**What is required:** Give the data again exactly as written, skipping any pictures.

**Raw data:**
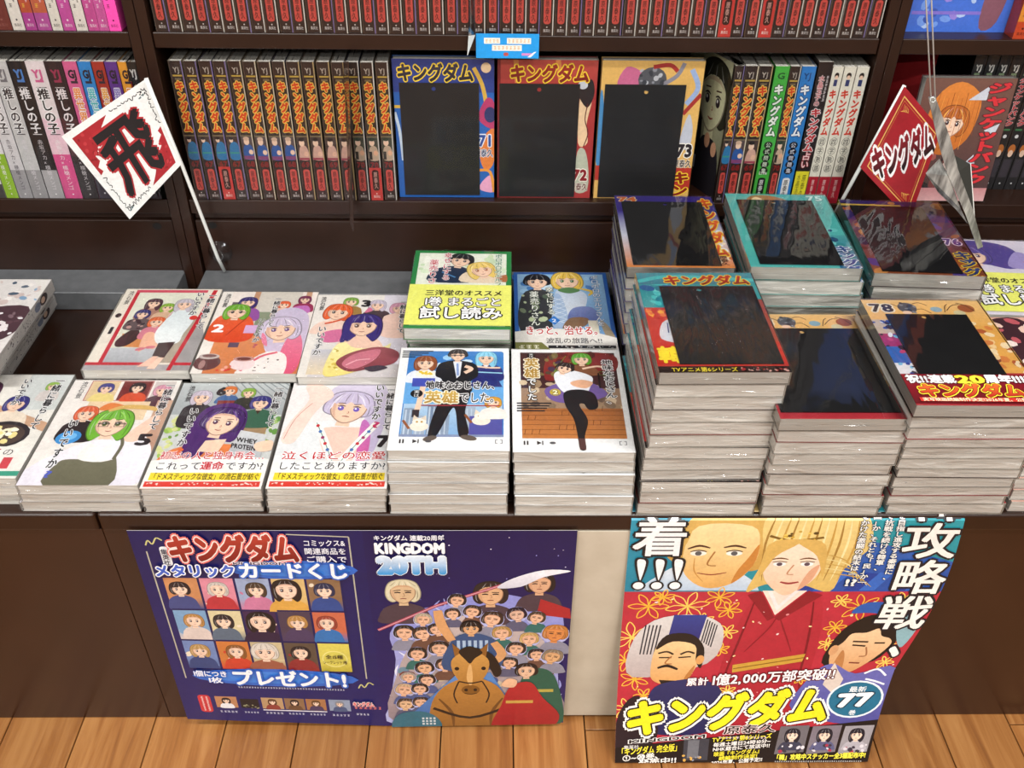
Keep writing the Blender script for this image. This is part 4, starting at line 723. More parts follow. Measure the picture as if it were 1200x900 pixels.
def stack(n, top_label, stack_name, z1, fl_b, fl_t, rot, front, cols, card=None, spine=None, base=CT, W=BW, L=BL, jx=.0012, jr=.6, wrap='film', jy=.0015, ymin=None, fronts=None, band=False):
    """pile of n books; fl_b / fl_t: photo positions of the front left corner of the bottom and top book"""
    q = random.Random(hash(stack_name) % 1000 if False else sum(map(ord, stack_name))); T = (z1-base)/n
    b, t = onZ(*fl_b, base), onZ(*fl_t, z1)
    for i in range(n):
        k = i/(n-1) if n > 1 else 1; last = i == n-1
        p = b.lerp(t, k); rr = R(rot*(1 if last else q.uniform(.2, 1)) + (0 if last else q.uniform(-jr, jr)))
        if not last: p.x += q.uniform(-jx, jx); p.y += q.uniform(-jy, jy)
        c = Vector((p.x, p.y, base+i*T)) + Matrix.Rotation(rr, 3, 'Z') @ Vector((W/2, L/2, 0))
        if ymin is not None: c.y = max(c.y, ymin+L/2)
        M4 = Matrix.Translation(c) @ Matrix.Rotation(rr, 4, 'Z')
        lab = top_label if last else '%s comic from top in the %s' % (nth(n-i), stack_name)
        fr = front if (last or front is None) else (fronts[i % len(fronts)] if fronts else front)
        book(lab, M4, W, L, round(T, 5), cols[i % len(cols)], fr, spine, card if last else None, wrap if not (last and card) else 'film_card', 'comics stacked on the display counters', band=band and last)
# ------------------------------------------------------------------ books on the shelves
ZS1, ZS2 = .5336, .7606
SH = .191             # shelf book height
def shelf_book(label, x_right, T, col, spine, y=None, z=ZS1, H=SH, D=.128, lean=0, wrap='film', group=None, front=None):
    """spine faces the room; x_right is where the right side of the book stands"""
    y = YB+.004 if y is None else y
    M4 = Matrix.Translation((x_right, y, z)) @ Matrix.Rotation(lean, 4, 'Y') @ Matrix.Translation((0, D/2, H/2)) @ SPINE_OUT
    return book(label, M4, D, H, T, col, front, spine, None, wrap, group)
# middle row of the middle bay
n15 = [K67, K67, K67o, K67, K68, K68, K68, K68, K69, K69, K69, K69, K70, K70o, K70]
vols = [67]*4+[68]*4+[69]*4+[70]*3
lx = onY(212, 150, YB+.004).x; rx = onY(460, 150, YB+.004).x; pt = (rx-lx)/15
seen = {}
for i, A in enumerate(n15):
    ob_ = A in (K67o, K70o)
    lab = 'dark comic spine numbered %d%s, %s from the left on the middle shelf' % (vols[i], ' with red band' if ob_ else '', nth(i+1))
    shelf_book(lab, lx+pt*(i+1)-.0012+rnd.uniform(-.0006, .0006), .0166, ['c8b89c', 'b8a890', '3a2c6c', 'd8d4cc', 'c8b8a8'][i % 5], A, group='numbered dark comics on the middle shelf', y=YB+.004+rnd.uniform(0, .002))
# upper row of the middle bay: 53 spines
lx2 = XL+.0195; rx2 = XR-.0165; pt2 = (rx2-lx2)/53
for i in range(53):
    ob_ = i in (41, 44); A = KUo if ob_ else KU[i % 3]
    lab = ('red-based comic spine, %s from the left on the upper shelf' if ob_ else 'dark comic spine with red author plate, %s from the left on the upper shelf') % nth(i+1)
    shelf_book(lab, lx2+pt2*(i+1)-.0006+rnd.uniform(-.0005, .0005), .0163, ['d8d4cc', 'c8b89c', 'ece8e0', 'b8946a'][i % 4], A, z=ZS2, group='dark comics on the upper shelf', y=YB+.003+rnd.uniform(0, .003))
# three face-out comics with black cards
for (u0, u1, vb, A, card, col, nm) in ((462, 579, 232, V71, (.06, .02, .85, .84, .4, .80), '1f62b4', 'blue face-out comic'), (583, 698, 233, V72, (.02, .01, .83, .84, .42, .80), 'a83434', 'red face-out comic'), (701, 822, 233, V73, (.04, .01, .84, .84, .45, .79), 'e0b465', 'golden-tan face-out comic')):
    y = YB+.012; a, b = onY(u0, 130, y), onY(u1, 130, y); W = min(b.x-a.x, .1315)
    M4 = Matrix.Translation(((a.x+b.x)/2, y+.0165, ZS1)) @ Matrix.Rotation(R(-1.2), 4, 'X') @ Matrix.Translation((0, 0, SH*.5+.0004)) @ FACE_OUT
    book(nm+' half hidden by a black card, on the middle shelf', M4, round(W, 4), SH, .0165, col, A, None, card, 'film_face', 'face-out comics with black cards')
# right group of the middle bay
y0 = YB+.004; xx = onY(838, 150, y0).x
M4 = Matrix.Translation((onY(833, 150, y0+.05).x, y0+.052, ZS1)) @ Matrix.Rotation(R(-64), 4, 'Z') @ Matrix.Translation((0, 0, SH/2)) @ FACE_OUT
book('comic with a large pale green face on its cover, turned sideways on the middle shelf', M4, .100, SH, .012, '2c2a26', FACE, None, None, 'film', 'special comics at the right of the middle shelf')
rowx = [(862, K67, '3a2c28', 'dark spine, first of the orange-titled set right of the green face'), (878, K68, '3a2c28', 'dark spine with orange title and blue figure, between two dark spines'), (894, K69, 'b8a890', 'dark spine with orange title, left of the green spine'), (913, XG, '4cb848', 'bright green spine with white title on the middle shelf'), (926, K70, '3a2c28', 'dark spine squeezed between the green and blue spines'), (943, XB, '2f86d0', 'bright blue spine with white title on the middle shelf'), (961, XU, '2a2022', 'black spine with a yellow paper band on the middle shelf'), (974, XW, 'ece8da', 'cream and red spine, leftmost of three alike'), (988.5, XW, 'ece8da', 'cream and red spine, middle of three alike'), (1003, XW, 'ece8da', 'cream and red spine, rightmost of three alike')]
px_ = onY(851, 145, y0).x
for u, A, col, lab in rowx:
    xr_ = onY(u, 145, y0).x; T = round(min(max(xr_-px_-.0006, .0125), .0185), 4)
    shelf_book('comic with '+lab, xr_, T, col, A, group='special comics at the right of the middle shelf', H=SH+(.006 if A is XU else 0)); px_ = xr_
# left bay, middle row
yl = YB+.005
rowl = [(6, OS[0], 'e8e6e4', 'white spine, leftmost in view on the left middle shelf'), (21, OS[1], 'e6e4e6', 'white spine with lime green foot'), (38, OS[2], 'dcdadc', 'grey-white spine right of the lime-footed one'), (56, OS[3], 'cfcfcf', 'grey spine left of the black one'), (75, OS[4], '2a2628', 'black spine with blue mark and grey foot'), (96, OS[5], 'ece2e4', 'pale spine with bright pink foot'), (115, OS[6], '3a2a2e', 'black spine with wine-red mark'), (131, IS[0], 'dc6a9c', 'pink spine beside the blue one'), (146, IS[1], '2f8fd4', 'sky blue spine'), (160, IS[2], 'b43a2e', 'brick red spine'), (174, IS[3], '6a3a94', 'purple spine'), (188, IS[4], 'eaa63a', 'amber yellow spine partly behind the white flag'), (202, UJ, 'eceae6', 'white spine partly behind the white flag'), (214, MK, 'dad6d0', 'cream spine with dark top, next to the upright')]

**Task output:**
Keep writing the Blender script for this image. This is part 4, starting at line 723. More parts follow. Measure the picture as if it were 1200x900 pixels.
def stack(n, top_label, stack_name, z1, fl_b, fl_t, rot, front, cols, card=None, spine=None, base=CT, W=BW, L=BL, jx=.0012, jr=.6, wrap='film', jy=.0015, ymin=None, fronts=None, band=False):
    """pile of n books; fl_b / fl_t: photo positions of the front left corner of the bottom and top book"""
    q = random.Random(hash(stack_name) % 1000 if False else sum(map(ord, stack_name))); T = (z1-base)/n
    b, t = onZ(*fl_b, base), onZ(*fl_t, z1)
    for i in range(n):
        k = i/(n-1) if n > 1 else 1; last = i == n-1
        p = b.lerp(t, k); rr = R(rot*(1 if last else q.uniform(.2, 1)) + (0 if last else q.uniform(-jr, jr)))
        if not last: p.x += q.uniform(-jx, jx); p.y += q.uniform(-jy, jy)
        c = Vector((p.x, p.y, base+i*T)) + Matrix.Rotation(rr, 3, 'Z') @ Vector((W/2, L/2, 0))
        if ymin is not None: c.y = max(c.y, ymin+L/2)
        M4 = Matrix.Translation(c) @ Matrix.Rotation(rr, 4, 'Z')
        lab = top_label if last else '%s comic from top in the %s' % (nth(n-i), stack_name)
        fr = front if (last or front is None) else (fronts[i % len(fronts)] if fronts else front)
        book(lab, M4, W, L, round(T, 5), cols[i % len(cols)], fr, spine, card if last else None, wrap if not (last and card) else 'film_card', 'comics stacked on the display counters', band=band and last)
# ------------------------------------------------------------------ books on the shelves
ZS1, ZS2 = .5336, .7606
SH = .191             # shelf book height
def shelf_book(label, x_right, T, col, spine, y=None, z=ZS1, H=SH, D=.128, lean=0, wrap='film', group=None, front=None):
    """spine faces the room; x_right is where the right side of the book stands"""
    y = YB+.004 if y is None else y
    M4 = Matrix.Translation((x_right, y, z)) @ Matrix.Rotation(lean, 4, 'Y') @ Matrix.Translation((0, D/2, H/2)) @ SPINE_OUT
    return book(label, M4, D, H, T, col, front, spine, None, wrap, group)
# middle row of the middle bay
n15 = [K67, K67, K67o, K67, K68, K68, K68, K68, K69, K69, K69, K69, K70, K70o, K70]
vols = [67]*4+[68]*4+[69]*4+[70]*3
lx = onY(212, 150, YB+.004).x; rx = onY(460, 150, YB+.004).x; pt = (rx-lx)/15
seen = {}
for i, A in enumerate(n15):
    ob_ = A in (K67o, K70o)
    lab = 'dark comic spine numbered %d%s, %s from the left on the middle shelf' % (vols[i], ' with red band' if ob_ else '', nth(i+1))
    shelf_book(lab, lx+pt*(i+1)-.0012+rnd.uniform(-.0006, .0006), .0166, ['c8b89c', 'b8a890', '3a2c6c', 'd8d4cc', 'c8b8a8'][i % 5], A, group='numbered dark comics on the middle shelf', y=YB+.004+rnd.uniform(0, .002))
# upper row of the middle bay: 53 spines
lx2 = XL+.0195; rx2 = XR-.0165; pt2 = (rx2-lx2)/53
for i in range(53):
    ob_ = i in (41, 44); A = KUo if ob_ else KU[i % 3]
    lab = ('red-based comic spine, %s from the left on the upper shelf' if ob_ else 'dark comic spine with red author plate, %s from the left on the upper shelf') % nth(i+1)
    shelf_book(lab, lx2+pt2*(i+1)-.0006+rnd.uniform(-.0005, .0005), .0163, ['d8d4cc', 'c8b89c', 'ece8e0', 'b8946a'][i % 4], A, z=ZS2, group='dark comics on the upper shelf', y=YB+.003+rnd.uniform(0, .003))
# three face-out comics with black cards
for (u0, u1, vb, A, card, col, nm) in ((462, 579, 232, V71, (.06, .02, .85, .84, .4, .80), '1f62b4', 'blue face-out comic'), (583, 698, 233, V72, (.02, .01, .83, .84, .42, .80), 'a83434', 'red face-out comic'), (701, 822, 233, V73, (.04, .01, .84, .84, .45, .79), 'e0b465', 'golden-tan face-out comic')):
    y = YB+.012; a, b = onY(u0, 130, y), onY(u1, 130, y); W = min(b.x-a.x, .1315)
    M4 = Matrix.Translation(((a.x+b.x)/2, y+.0165, ZS1)) @ Matrix.Rotation(R(-1.2), 4, 'X') @ Matrix.Translation((0, 0, SH*.5+.0004)) @ FACE_OUT
    book(nm+' half hidden by a black card, on the middle shelf', M4, round(W, 4), SH, .0165, col, A, None, card, 'film_face', 'face-out comics with black cards')
# right group of the middle bay
y0 = YB+.004; xx = onY(838, 150, y0).x
M4 = Matrix.Translation((onY(833, 150, y0+.05).x, y0+.052, ZS1)) @ Matrix.Rotation(R(-64), 4, 'Z') @ Matrix.Translation((0, 0, SH/2)) @ FACE_OUT
book('comic with a large pale green face on its cover, turned sideways on the middle shelf', M4, .100, SH, .012, '2c2a26', FACE, None, None, 'film', 'special comics at the right of the middle shelf')
rowx = [(862, K67, '3a2c28', 'dark spine, first of the orange-titled set right of the green face'), (878, K68, '3a2c28', 'dark spine with orange title and blue figure, between two dark spines'), (894, K69, 'b8a890', 'dark spine with orange title, left of the green spine'), (913, XG, '4cb848', 'bright green spine with white title on the middle shelf'), (926, K70, '3a2c28', 'dark spine squeezed between the green and blue spines'), (943, XB, '2f86d0', 'bright blue spine with white title on the middle shelf'), (961, XU, '2a2022', 'black spine with a yellow paper band on the middle shelf'), (974, XW, 'ece8da', 'cream and red spine, leftmost of three alike'), (988.5, XW, 'ece8da', 'cream and red spine, middle of three alike'), (1003, XW, 'ece8da', 'cream and red spine, rightmost of three alike')]
px_ = onY(851, 145, y0).x
for u, A, col, lab in rowx:
    xr_ = onY(u, 145, y0).x; T = round(min(max(xr_-px_-.0006, .0125), .0185), 4)
    shelf_book('comic with '+lab, xr_, T, col, A, group='special comics at the right of the middle shelf', H=SH+(.006 if A is XU else 0)); px_ = xr_
# left bay, middle row
yl = YB+.005
rowl = [(6, OS[0], 'e8e6e4', 'white spine, leftmost in view on the left middle shelf'), (21, OS[1], 'e6e4e6', 'white spine with lime green foot'), (38, OS[2], 'dcdadc', 'grey-white spine right of the lime-footed one'), (56, OS[3], 'cfcfcf', 'grey spine left of the black one'), (75, OS[4], '2a2628', 'black spine with blue mark and grey foot'), (96, OS[5], 'ece2e4', 'pale spine with bright pink foot'), (115, OS[6], '3a2a2e', 'black spine with wine-red mark'), (131, IS[0], 'dc6a9c', 'pink spine beside the blue one'), (146, IS[1], '2f8fd4', 'sky blue spine'), (160, IS[2], 'b43a2e', 'brick red spine'), (174, IS[3], '6a3a94', 'purple spine'), (188, IS[4], 'eaa63a', 'amber yellow spine partly behind the white flag'), (202, UJ, 'eceae6', 'white spine partly behind the white flag'), (214, MK, 'dad6d0', 'cream spine with dark top, next to the upright')]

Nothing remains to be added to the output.